» WHAT THE TASK ASKS
With all pictures omitted, return verbatim the lines from the beginning of the records below through the line containing "PI = math.pi".

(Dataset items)
__________
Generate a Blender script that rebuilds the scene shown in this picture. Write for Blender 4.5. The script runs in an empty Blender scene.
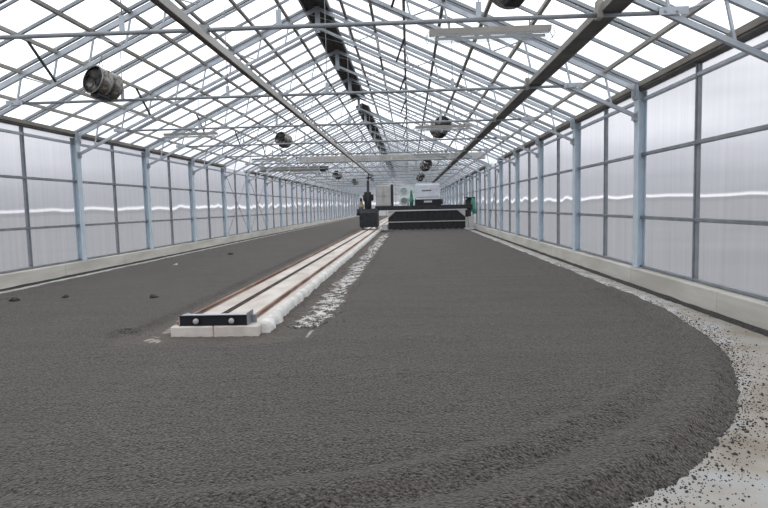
import bpy, math, random
from mathutils import Vector, Matrix, noise
random.seed(7)
sc = bpy.context.scene
COL = sc.collection
PI = math.pi

# ------------------------------------------------------------------ measures
EYE = 1.55                    # camera height above the concrete floor
WL, WR = -8.526, 4.183        # post lines of the long walls
RX = -2.17                    # ridge line
HALF = 6.355
PITCH = 0.47
Y0, BAY, NF = 6.85, 4.0, 24   # first visible frame, bay length, frames
YN, YF = -1.15, Y0 + BAY*(NF-1)
Z_UP, Z_LO = 4.93+EYE, 4.46+EYE    # chord heights at the ridge
Z_ROOF = 5.10+EYE
Z_TIE = 2.08+EYE
Z_CURB = 0.33
Z_EAVE = 1.96+EYE
ORD = ('first second third fourth fifth sixth seventh eighth ninth tenth eleventh twelfth thirteenth fourteenth fifteenth '
       'sixteenth seventeenth eighteenth nineteenth twentieth twenty-first twenty-second twenty-third twenty-fourth '
       'twenty-fifth twenty-sixth').split()
frames = [Y0 + BAY*i for i in range(NF)]
def slope(zr, off): return zr - PITCH*off

# ------------------------------------------------------------------ helpers
class MB:
    """collects shapes; build() links them as ONE mesh object"""
    def __init__(s): s.v=[]; s.f=[]; s.sm=[]
    def add(s, vs, fs, smooth=False):
        b=len(s.v); s.v+= [tuple(v) for v in vs]
        s.f+= [tuple(b+i for i in f) for f in fs]; s.sm+= [smooth]*len(fs); return s
    def box(s, x0,x1,y0,y1,z0,z1, bev=0.0):
        if x0>x1: x0,x1=x1,x0
        if y0>y1: y0,y1=y1,y0
        if z0>z1: z0,z1=z1,z0
        b=min(bev,(x1-x0)*.45,(y1-y0)*.45,(z1-z0)*.45)
        if b<=0:
            vs=[(x,y,z) for z in (z0,z1) for y in (y0,y1) for x in (x0,x1)]
            return s.add(vs,[(0,2,3,1),(4,5,7,6),(0,1,5,4),(2,6,7,3),(0,4,6,2),(1,3,7,5)])
        # chamfered box
        vs=[];idx={}
        for sx in(0,1):
            for sy in(0,1):
                for sz in(0,1):
                    X=(x0,x1)[sx];Y=(y0,y1)[sy];Z=(z0,z1)[sz]
                    ix=(x0+b,x1-b)[sx];iy=(y0+b,y1-b)[sy];iz=(z0+b,z1-b)[sz]
                    for k,p in enumerate(((X,iy,iz),(ix,Y,iz),(ix,iy,Z))):
                        idx[(sx,sy,sz,k)]=len(vs); vs.append(p)
        g=lambda a,b_,c,k: idx[(a,b_,c,k)]
        fs=[]
        for q in(0,1):
            f=[g(q,0,0,0),g(q,1,0,0),g(q,1,1,0),g(q,0,1,0)]; fs.append(f if q else f[::-1])
            f=[g(0,q,0,1),g(1,q,0,1),g(1,q,1,1),g(0,q,1,1)]; fs.append(f[::-1] if q else f)
            f=[g(0,0,q,2),g(1,0,q,2),g(1,1,q,2),g(0,1,q,2)]; fs.append(f if q else f[::-1])
        for a in(0,1):
            for c in(0,1):
                fs.append([g(a,c,0,0),g(a,c,1,0),g(a,c,1,1),g(a,c,0,1)])
                fs.append([g(a,0,c,0),g(a,1,c,0),g(a,1,c,2),g(a,0,c,2)])
                fs.append([g(0,a,c,1),g(1,a,c,1),g(1,a,c,2),g(0,a,c,2)])
                for d in(0,1): fs.append([g(a,c,d,0),g(a,c,d,1),g(a,c,d,2)])
        return s.add(vs,fs)
    def bar(s, p,q,w,h, up=(0,0,1)):
        p=Vector(p);q=Vector(q);d=(q-p).normalized();u=Vector(up)
        if abs(d.dot(u))>.98: u=Vector((0,1,0))
        r=d.cross(u).normalized()*w/2; t=r.cross(d).normalized()*h/2
        vs=[p-r-t,p+r-t,p+r+t,p-r+t,q-r-t,q+r-t,q+r+t,q-r+t]
        return s.add(vs,[(3,2,1,0),(4,5,6,7),(0,1,5,4),(1,2,6,5),(2,3,7,6),(3,0,4,7)])
    def tube(s,p,q,r0,r1=None,n=10,caps=True):
        r1=r0 if r1 is None else r1
        p=Vector(p);q=Vector(q);d=(q-p).normalized()
        u=Vector((0,0,1)) if abs(d.z)<.9 else Vector((1,0,0))
        a=d.cross(u).normalized();b=d.cross(a)
        vs=[]
        for c,r in((p,r0),(q,r1)):
            for i in range(n):
                t=2*PI*i/n; vs.append(c+a*math.cos(t)*r+b*math.sin(t)*r)
        s.add(vs,[(i,(i+1)%n,n+(i+1)%n,n+i) for i in range(n)],True)
        if caps:
            k=len(s.v)-2*n
            s.f+= [tuple(range(k+n-1,k-1,-1)),tuple(range(k+n,k+2*n))]; s.sm+= [False,False]
        return s
    def path(s,pts,r,n=8):
        for a,b in zip(pts,pts[1:]): s.tube(a,b,r,n=n)
        return s
    def lathe(s,c,axis,prof,n=24):
        """prof: (distance along axis, radius)"""
        c=Vector(c);d=Vector(axis).normalized();u=Vector((0,0,1)) if abs(d.z)<.9 else Vector((1,0,0))
        a=d.cross(u).normalized();b=d.cross(a);vs=[]
        for (t,r) in prof:
            for i in range(n):
                g=2*PI*i/n; vs.append(c+d*t+a*math.cos(g)*r+b*math.sin(g)*r)
        m=len(prof)
        return s.add(vs,[(j*n+i,j*n+(i+1)%n,(j+1)*n+(i+1)%n,(j+1)*n+i) for j in range(m-1) for i in range(n)],True)
    def prism_x(s,poly,x0,x1):
        """poly of (y,z) extruded along x"""
        n=len(poly);vs=[(x0,y,z) for y,z in poly]+[(x1,y,z) for y,z in poly]
        return s.add(vs,[tuple(range(n)),tuple(range(2*n-1,n-1,-1))]+[(i,n+i,n+(i+1)%n,(i+1)%n) for i in range(n)])
    def prism_y(s,poly,y0,y1):
        n=len(poly);vs=[(x,y0,z) for x,z in poly]+[(x,y1,z) for x,z in poly]
        return s.add(vs,[tuple(range(n-1,-1,-1)),tuple(range(n,2*n))]+[(i,(i+1)%n,n+(i+1)%n,n+i) for i in range(n)])
    def lump(s,c,r,seed):
        rnd=random.Random(seed);c=Vector(c)
        t=(1+5**.5)/2
        vs=[Vector(v).normalized() for v in((-1,t,0),(1,t,0),(-1,-t,0),(1,-t,0),(0,-1,t),(0,1,t),(0,-1,-t),(0,1,-t),(t,0,-1),(t,0,1),(-t,0,-1),(-t,0,1))]
        fs=[(0,11,5),(0,5,1),(0,1,7),(0,7,10),(0,10,11),(1,5,9),(5,11,4),(11,10,2),(10,7,6),(7,1,8),(3,9,4),(3,4,2),(3,2,6),(3,6,8),(3,8,9),(4,9,5),(2,4,11),(6,2,10),(8,6,7),(9,8,1)]
        sx,sy,sz=rnd.uniform(.8,1.3),rnd.uniform(.8,1.3),rnd.uniform(.55,.9)
        a=rnd.uniform(0,6.28);ca,sa=math.cos(a),math.sin(a)
        out=[]
        for v in vs:
            k=r*rnd.uniform(.72,1.2);x,y,z=v.x*sx*k,v.y*sy*k,v.z*sz*k
            out.append((c.x+x*ca-y*sa,c.y+x*sa+y*ca,c.z+z))
        return s.add(out,fs)
    def build(s,name,mat,parent=None,recalc=True,origin=None):
        me=bpy.data.meshes.new(name)
        vs=s.v
        if origin is not None: vs=[(x-origin[0],y-origin[1],z-origin[2]) for x,y,z in vs]
        me.from_pydata(vs,[],s.f); me.polygons.foreach_set('use_smooth',s.sm)
        if recalc:
            import bmesh
            bm=bmesh.new();bm.from_mesh(me);bmesh.ops.recalc_face_normals(bm,faces=bm.faces);bm.to_mesh(me);bm.free()
        me.materials.append(mat); me.update()
        o=bpy.data.objects.new(name,me);COL.objects.link(o)
        if origin is not None: o.location=origin
        if parent is not None: o.parent=parent
        return o
def tag(o,label=None,cat=None,group=None,kind=None):
    if label:o['label']=label
    if cat:o['category']=cat
    if group:o['group']=group
    if kind:o['kind']=kind
    return o
def empty(name,loc=(0,0,0)):
    o=bpy.data.objects.new(name,None);o.empty_display_size=.2;o.location=loc;COL.objects.link(o);return o
def dup(root,loc):
    """a copy of a thing, its parts and their sub-parts"""
    def rec(o,par):
        c=o.copy();COL.objects.link(c)
        if par is not None:c.parent=par
        for ch in [k for k in kids.get(o.name,())]: rec(ch,c)
        return c
    kids={}
    def gather(o):
        kids[o.name]=list(o.children)
        for k in o.children:gather(k)
    gather(root)
    r=rec(root,None);r.location=loc;return r

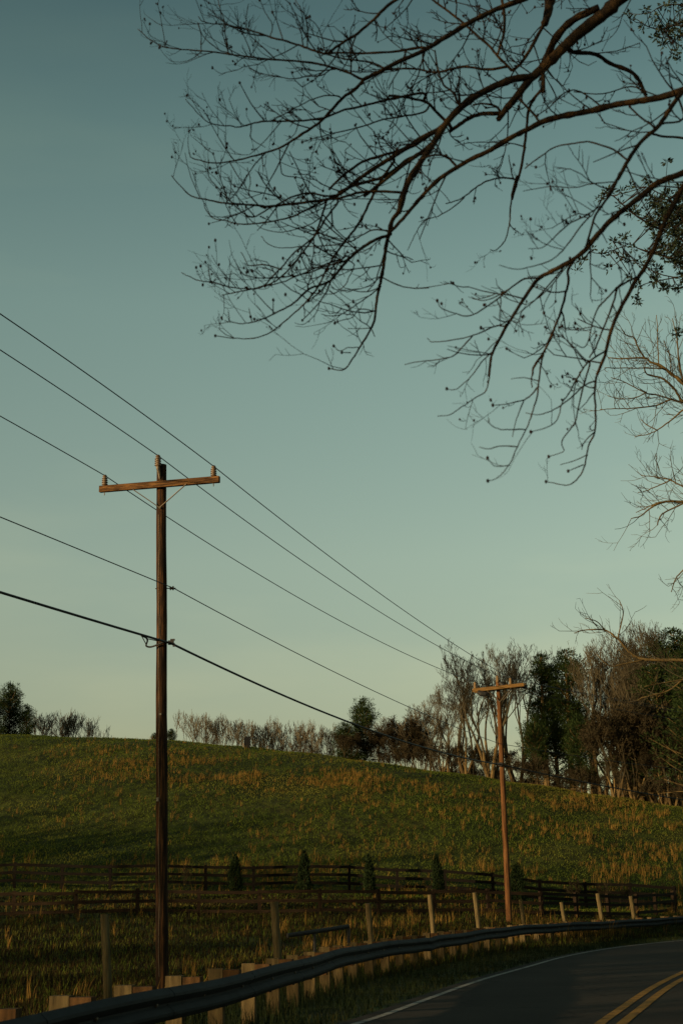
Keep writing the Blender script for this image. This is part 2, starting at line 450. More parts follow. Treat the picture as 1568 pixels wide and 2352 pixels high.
__________
» SOLUTION
Generate a Blender script that rebuilds the scene shown in this picture. Write for Blender 4.5. The script runs in an empty Blender scene.
import bpy, math, random
from mathutils import Vector, Matrix, noise
random.seed(7)
sc = bpy.context.scene
COL = sc.collection
PI = math.pi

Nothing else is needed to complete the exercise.